Para nuestra vergüenza, nosotros no somos así. El decisionismo político campa sin ningún control por nuestro procedimiento legislativo, desde la menor de las oficinas de cualquier administración pública hasta la promulgación de la ley. Nuestro legislador, que con frecuencia es perezoso y remolón, es también, cuando se pone en marcha, terriblemente impaciente. Toma medidas sin avisar, sin pensar, por impulso. Esto no es nuevo, ni mucho menos, y lleva ocurriendo con gobiernos y parlamentos −también los autonómicos− de todos los colores políticos.

Pero hoy quiero resaltar dos casos recientes y sangrantes. El primero es objeto de un trabajo que publicamos en este número. Me refiero a la inesperada y no preanunciada modificación del art. 105.2 del Real Decreto Legislativo 1564/1989, de 22 de diciembre, por el que se aprueba el texto refundido de la Ley de Sociedades Anónimas, que, de un plumazo y sin estudio previo alguno, hace saltar por los aires los límites estatutarios al ejercicio de derechos de voto en las sociedades cotizadas. No estoy seguro si la medida es buena o es mala. Pero lo que es cierto es que su modo de adopción ha sido funesto. No se puede legislar en cuestiones relevantes para la vida de nuestras empresas y nuestro bienestar económico para responder a concretas luchas por el poder en un par de sociedades del IBEX 35 y sin el más mínimo análisis acerca de las posibles consecuencias de una regla de calado. Para cambiar la Ley de sociedades anónimas habría que hacer acopio del conocimiento disponible, analizar previsibles efectos de las alternativas regulatorias en juego, redactar cuidadosamente los textos legales, porque los carga el diablo, y pensar en formas de evaluar en el futuro el impacto del cambio legal y juzgar su buen o mal funcionamiento.
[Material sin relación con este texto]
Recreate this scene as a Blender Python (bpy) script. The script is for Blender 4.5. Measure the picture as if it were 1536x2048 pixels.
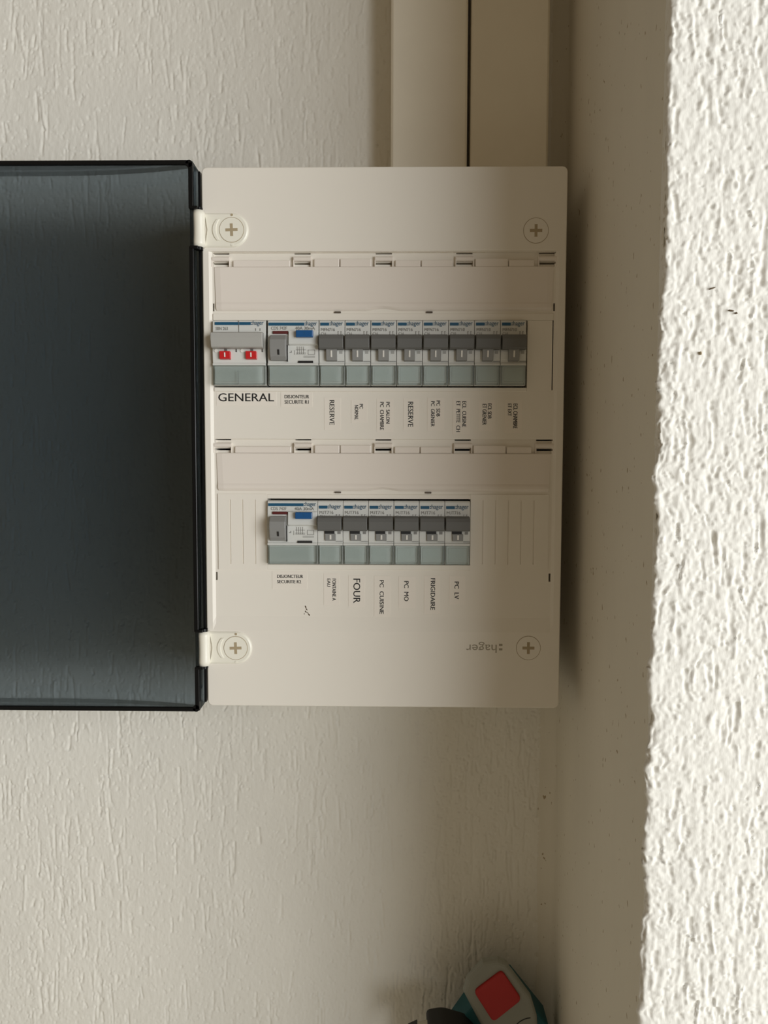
import bpy, bmesh, math, random
import numpy as np
from mathutils import Matrix, Vector

# ------------------------------------------------------------------ reset
for o in list(bpy.data.objects):
    bpy.data.objects.remove(o, do_unlink=True)
scene = bpy.context.scene
COL = scene.collection
S = 0.001                      # everything below is written in millimetres

# ------------------------------------------------------------------ camera
cam_d = bpy.data.cameras.new('camera')
cam_d.sensor_fit = 'VERTICAL'
cam_d.sensor_height = 36.0
cam_d.lens = 36.0 * 1500.0 / 2048.0
cam_d.clip_start = 0.01
cam = bpy.data.objects.new('camera', cam_d)
COL.objects.link(cam)
pitch, yaw, roll = math.radians(-3.57), math.radians(0.91), math.radians(-0.15)
cam.matrix_world = (Matrix.Translation((9.0 * S, -524.4 * S, -15.6 * S))
                    @ Matrix.Rotation(yaw, 4, 'Z') @ Matrix.Rotation(pitch, 4, 'X')
                    @ Matrix.Rotation(roll, 4, 'Y') @ Matrix.Rotation(math.pi / 2, 4, 'X'))
scene.camera = cam

# ------------------------------------------------------------------ light
world = bpy.data.worlds.new('world')
scene.world = world
world.use_nodes = True
bg = world.node_tree.nodes['Background']
bg.inputs[0].default_value = (1.0, 0.785, 0.53, 1)       # warm bounce of the room
bg.inputs[1].default_value = 0.178

win_d = bpy.data.lights.new('window_daylight', 'AREA')  # daylight from the window on the right
win_d.shape = 'ELLIPSE'
win_d.size, win_d.size_y = 3.1, 1.9
win_d.energy = 110.0
win_d.color = (0.95, 0.98, 1.0)
win = bpy.data.objects.new('window_daylight', win_d)
COL.objects.link(win)
wp = Vector((2.17, -1.82, 0.0))
win.location = wp
win.rotation_euler = (Vector((0.0, 0.0, -0.02)) - wp).to_track_quat('-Z', 'Y').to_euler()

vs = scene.view_settings
vs.view_transform = 'Standard'
vs.look = 'None'
vs.gamma = 1.0
vs.use_curve_mapping = False
vs.exposure = 0.0

# ------------------------------------------------------------------ materials
def srgb(r, g, b):
    f = lambda c: (c / 255 / 12.92) if c <= 10 else ((c / 255 + 0.055) / 1.055) ** 2.4
    return (f(r), f(g), f(b), 1)

def mat(name, col, rough=0.5, var=0.0, vscale=40, bump=0.0, bscale=300, stretch=None, metallic=0.0, spec=0.5, bdist=0.001):
    m = bpy.data.materials.new(name)
    m.use_nodes = True
    nt = m.node_tree
    b = nt.nodes['Principled BSDF']
    b.inputs['Base Color'].default_value = col
    b.inputs['Roughness'].default_value = rough
    b.inputs['Metallic'].default_value = metallic
    b.inputs['Specular IOR Level'].default_value = spec
    tc = nt.nodes.new('ShaderNodeTexCoord')
    mp = nt.nodes.new('ShaderNodeMapping')
    nt.links.new(tc.outputs['Object'], mp.inputs[0])
    if stretch:
        mp.inputs['Scale'].default_value = stretch
    n = nt.nodes.new('ShaderNodeTexNoise')
    n.inputs['Scale'].default_value = vscale
    n.inputs['Detail'].default_value = 4
    nt.links.new(mp.outputs[0], n.inputs['Vector'])
    r = nt.nodes.new('ShaderNodeValToRGB')
    r.color_ramp.elements[0].position = 0.3
    r.color_ramp.elements[1].position = 0.7
    r.color_ramp.elements[0].color = tuple(c * (1 - var) for c in col[:3]) + (1,)
    r.color_ramp.elements[1].color = tuple(min(1, c * (1 + var)) for c in col[:3]) + (1,)
    nt.links.new(n.outputs[0], r.inputs[0])
    nt.links.new(r.outputs[0], b.inputs['Base Color'])
    if bump:
        n2 = nt.nodes.new('ShaderNodeTexNoise')
        n2.inputs['Scale'].default_value = bscale
        n2.inputs['Detail'].default_value = 5
        nt.links.new(mp.outputs[0], n2.inputs['Vector'])
        bp = nt.nodes.new('ShaderNodeBump')
        bp.inputs['Strength'].default_value = bump
        bp.inputs['Distance'].default_value = bdist
        nt.links.new(n2.outputs[0], bp.inputs['Height'])
        nt.links.new(bp.outputs[0], b.inputs['Normal'])
    return m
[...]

En fin, todo lo contrario de lo que ha sucedido.

Algo similar ha ocurrido con el art. 21.1 de la Ley 7/2010, de 31 de marzo, General de la Comunicación Audiovisual, que restringe a cuatro años el período máximo de adquisición de los derechos de competiciones futbolísticas, una previsión que no solo no existía en el proyecto, sino que no había sido objeto de debate o estudio de ninguna clase. De nuevo, soy agnóstico respecto a la bondad o no de la medida (de hecho, la Comisión Nacional de la Competencia quiere incluso endurecerla y limitar a tres años la duración), pero no en cuanto a la improvisación, a la imprudencia que subyace al modo de adoptarla.

Uno de los grandes favores que podrían hacer quienes detentan el poder político, en sus distintos niveles, es el de crear mecanismos y promocionar hábitos de comportamiento que nos den legisladores con mayor y mejor bagaje de conocimiento y análisis del alcance de sus decisiones normativas. Legisladores más activos, sin duda, pero desde luego más pacientes.

 

Fernando Gómez Pomar

[i] Pedro de RIBADENEYRA, Tratado de la religión y virtudes que debe tener el príncipe christiano para gobernar y conservar sus estados, Madrid, Pantaleón Aznar, 1788, p. 446 (la edición original es de 1595).